**WHAT THE TASK REQUIRES:** Exclude images, then output the remaining data verbatim.

*-*-*

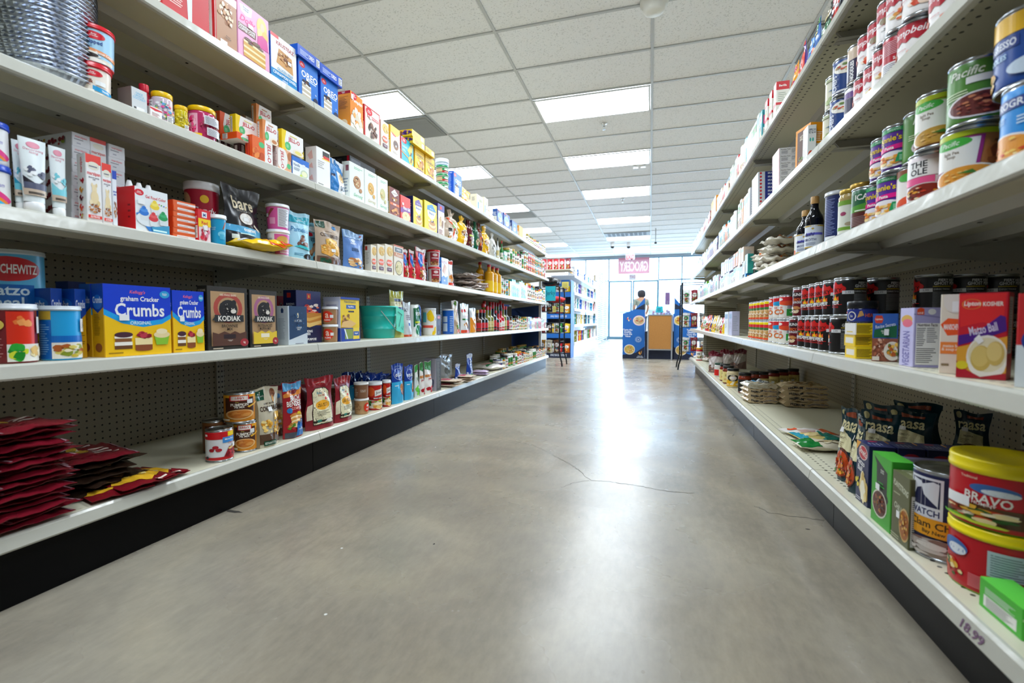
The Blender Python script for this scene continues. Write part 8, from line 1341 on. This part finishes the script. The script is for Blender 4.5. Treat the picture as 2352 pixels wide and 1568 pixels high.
m = MB(); m.box(-.28, -.2, 0, .28, .2, .02, mat('#cfc7ae', .5)); tag(m.build('wall_shelf', loc=(-1.64, 8.43, 1.585)), 'beige shelf board carrying the red bags above the blue display', 'shelf')
for j in range(5): loose('pouch', 'Gred' if j != 4 else 'Gcrimson', .1, .2, .06, -1.86+.11*j, 8.35, 1.606, 0, 'chip_bag', 'red chip bag on the beige board, %s from the baking run' % ordn[j], 'red chip bags on the beige board')
gc = 'Gwhite Ggrey Gwhite Gblue Gwhite Gred Gwhite Gcream Gnavy Gwhite Gteal Gpurple'.split(); q = random.Random(11)
for k, z in enumerate(ZG):
    for j in range(23):
        cn = q.choice(gc if k > 1 else gc+['Ggreen', 'Gteal', 'Golive', 'Gyellow'])
        loose('pouch', cn, .15, .21 if k < 4 else .17, .04, -1.46, 9.03+.173*j, z+.001, .62, 'snack_bag', 'leaning snack bag, %s along the %s white shelf beyond the baking run' % (ordn[j], ('lowest', 'second', 'third', 'fourth', 'top')[k]), 'leaning bags on the white shelving unit', 0)
# slatted white panels
for i, (ya, yb, zt) in enumerate(((14.0, 15.5, 2.22), (15.62, 17.1, 2.1))):
    e0 = empty('slatted_panel', (-1.5, (ya+yb)/2, 0)); hh = (yb-ya)/2
    m = MB()
    for k in range(int((zt-.1)/.062)): z = .08+.062*k; m.box(-.012, -hh+.03, z, .012, hh-.03, z+.032, wsh)
    m.build('slat', e0)
    m = MB(); m.box(-.022, -hh+.03, .05, -.013, hh-.03, zt, mat('#6f95a6', .6, key='slatwall_backing')); m.build('back_panel', e0)
    for y in (-hh, hh-.03): m = MB(); m.box(-.02, y, 0, .02, y+.03, zt+.03, wsh); m.build('post', e0)
    tag(e0, 'white slatted panel, %s' % ('nearer the white shelving unit', 'nearer the glass doors')[i], 'slatted panel', 'white slatted panels')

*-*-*

**OUTPUT OF THE EXERCISE:**
The Blender Python script for this scene continues. Write part 8, from line 1341 on. This part finishes the script. The script is for Blender 4.5. Treat the picture as 2352 pixels wide and 1568 pixels high.
m = MB(); m.box(-.28, -.2, 0, .28, .2, .02, mat('#cfc7ae', .5)); tag(m.build('wall_shelf', loc=(-1.64, 8.43, 1.585)), 'beige shelf board carrying the red bags above the blue display', 'shelf')
for j in range(5): loose('pouch', 'Gred' if j != 4 else 'Gcrimson', .1, .2, .06, -1.86+.11*j, 8.35, 1.606, 0, 'chip_bag', 'red chip bag on the beige board, %s from the baking run' % ordn[j], 'red chip bags on the beige board')
gc = 'Gwhite Ggrey Gwhite Gblue Gwhite Gred Gwhite Gcream Gnavy Gwhite Gteal Gpurple'.split(); q = random.Random(11)
for k, z in enumerate(ZG):
    for j in range(23):
        cn = q.choice(gc if k > 1 else gc+['Ggreen', 'Gteal', 'Golive', 'Gyellow'])
        loose('pouch', cn, .15, .21 if k < 4 else .17, .04, -1.46, 9.03+.173*j, z+.001, .62, 'snack_bag', 'leaning snack bag, %s along the %s white shelf beyond the baking run' % (ordn[j], ('lowest', 'second', 'third', 'fourth', 'top')[k]), 'leaning bags on the white shelving unit', 0)
# slatted white panels
for i, (ya, yb, zt) in enumerate(((14.0, 15.5, 2.22), (15.62, 17.1, 2.1))):
    e0 = empty('slatted_panel', (-1.5, (ya+yb)/2, 0)); hh = (yb-ya)/2
    m = MB()
    for k in range(int((zt-.1)/.062)): z = .08+.062*k; m.box(-.012, -hh+.03, z, .012, hh-.03, z+.032, wsh)
    m.build('slat', e0)
    m = MB(); m.box(-.022, -hh+.03, .05, -.013, hh-.03, zt, mat('#6f95a6', .6, key='slatwall_backing')); m.build('back_panel', e0)
    for y in (-hh, hh-.03): m = MB(); m.box(-.02, y, 0, .02, y+.03, zt+.03, wsh); m.build('post', e0)
    tag(e0, 'white slatted panel, %s' % ('nearer the white shelving unit', 'nearer the glass doors')[i], 'slatted panel', 'white slatted panels')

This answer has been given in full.